Exercise requirements:
Leave out the pictures and repeat the data exactly.

================================

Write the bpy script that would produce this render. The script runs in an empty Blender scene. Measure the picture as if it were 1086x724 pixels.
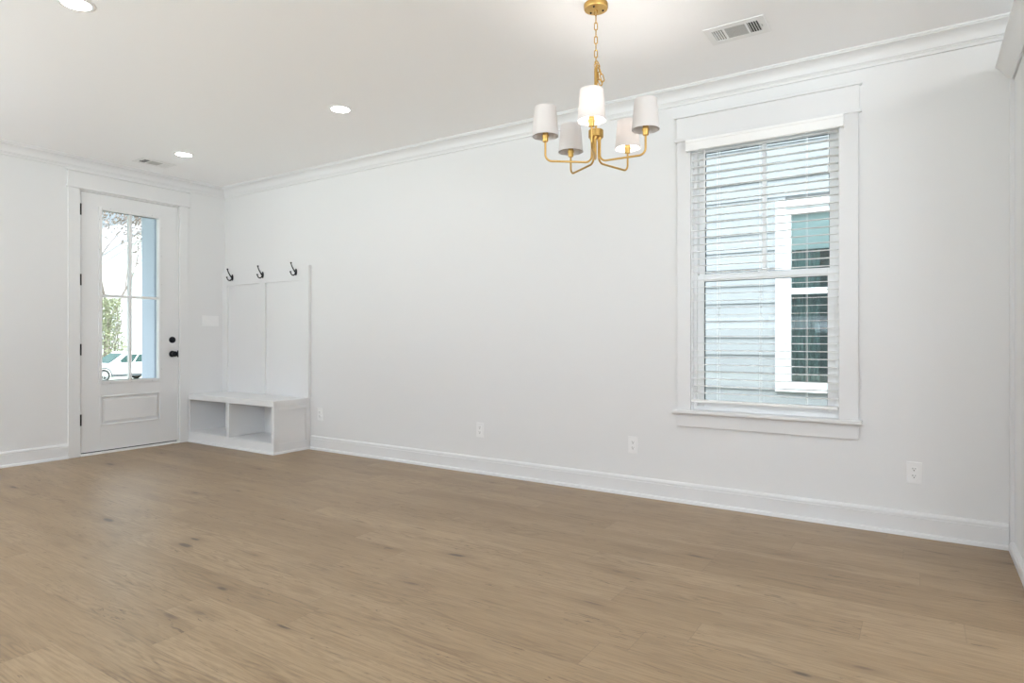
import bpy, bmesh, math, random
from mathutils import Vector, Matrix
PI = math.pi
C = bpy.context.scene.collection
S = bpy.context.scene

# ------------------------------------------------------------------ camera, sky, lights, exposure
D, E, H = 4.133, 6.495, 2.743          # long wall (y), door wall (-x), ceiling height
THETA = math.radians(33.0)
cam_d = bpy.data.cameras.new('camera')
cam = bpy.data.objects.new('camera', cam_d); C.objects.link(cam)
cam.location = (0, 0, 1.095); cam.rotation_euler = (PI/2, 0, THETA)
cam_d.sensor_width = 36; cam_d.lens = 36*667.2/1086; cam_d.shift_y = -(362-358.05)/1086
cam_d.clip_start = .05; cam_d.clip_end = 300
S.camera = cam

S.view_settings.view_transform = 'Standard'; S.view_settings.look = 'None'
S.view_settings.gamma = 1; S.view_settings.use_curve_mapping = False
S.view_settings.exposure = 0.11
S.cycles.use_denoising = True; S.cycles.denoising_prefilter = 'ACCURATE'
S.cycles.diffuse_bounces = 8; S.cycles.max_bounces = 14; S.cycles.transparent_max_bounces = 16
S.cycles.caustics_reflective = False; S.cycles.caustics_refractive = False
S.cycles.sample_clamp_indirect = 6

w = bpy.data.worlds.new('sky'); S.world = w; w.use_nodes = True
nt = w.node_tree; bg = nt.nodes['Background']
tc = nt.nodes.new('ShaderNodeTexCoord'); sx = nt.nodes.new('ShaderNodeSeparateXYZ'); rp = nt.nodes.new('ShaderNodeValToRGB')
nt.links.new(tc.outputs['Generated'], sx.inputs[0]); nt.links.new(sx.outputs['Z'], rp.inputs[0]); nt.links.new(rp.outputs[0], bg.inputs[0])
for p_, c_ in ((0., (.057, .063, .067)), (.28, (.045, .056, .068)), (.55, (.43, .50, .56)), (1., (.86, .92, .97))):
    e_ = rp.color_ramp.elements[0] if p_ == 0 else rp.color_ramp.elements[-1] if p_ == 1 else rp.color_ramp.elements.new(p_)
    e_.color = (*c_, 1); e_.position = p_
bg.inputs[1].default_value = 14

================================

Answer to the exercise:
Write the bpy script that would produce this render. The script runs in an empty Blender scene. Measure the picture as if it were 1086x724 pixels.
import bpy, bmesh, math, random
from mathutils import Vector, Matrix
PI = math.pi
C = bpy.context.scene.collection
S = bpy.context.scene

# ------------------------------------------------------------------ camera, sky, lights, exposure
D, E, H = 4.133, 6.495, 2.743          # long wall (y), door wall (-x), ceiling height
THETA = math.radians(33.0)
cam_d = bpy.data.cameras.new('camera')
cam = bpy.data.objects.new('camera', cam_d); C.objects.link(cam)
cam.location = (0, 0, 1.095); cam.rotation_euler = (PI/2, 0, THETA)
cam_d.sensor_width = 36; cam_d.lens = 36*667.2/1086; cam_d.shift_y = -(362-358.05)/1086
cam_d.clip_start = .05; cam_d.clip_end = 300
S.camera = cam

S.view_settings.view_transform = 'Standard'; S.view_settings.look = 'None'
S.view_settings.gamma = 1; S.view_settings.use_curve_mapping = False
S.view_settings.exposure = 0.11
S.cycles.use_denoising = True; S.cycles.denoising_prefilter = 'ACCURATE'
S.cycles.diffuse_bounces = 8; S.cycles.max_bounces = 14; S.cycles.transparent_max_bounces = 16
S.cycles.caustics_reflective = False; S.cycles.caustics_refractive = False
S.cycles.sample_clamp_indirect = 6

w = bpy.data.worlds.new('sky'); S.world = w; w.use_nodes = True
nt = w.node_tree; bg = nt.nodes['Background']
tc = nt.nodes.new('ShaderNodeTexCoord'); sx = nt.nodes.new('ShaderNodeSeparateXYZ'); rp = nt.nodes.new('ShaderNodeValToRGB')
nt.links.new(tc.outputs['Generated'], sx.inputs[0]); nt.links.new(sx.outputs['Z'], rp.inputs[0]); nt.links.new(rp.outputs[0], bg.inputs[0])
for p_, c_ in ((0., (.057, .063, .067)), (.28, (.045, .056, .068)), (.55, (.43, .50, .56)), (1., (.86, .92, .97))):
    e_ = rp.color_ramp.elements[0] if p_ == 0 else rp.color_ramp.elements[-1] if p_ == 1 else rp.color_ramp.elements.new(p_)
    e_.color = (*c_, 1); e_.position = p_
bg.inputs[1].default_value = 14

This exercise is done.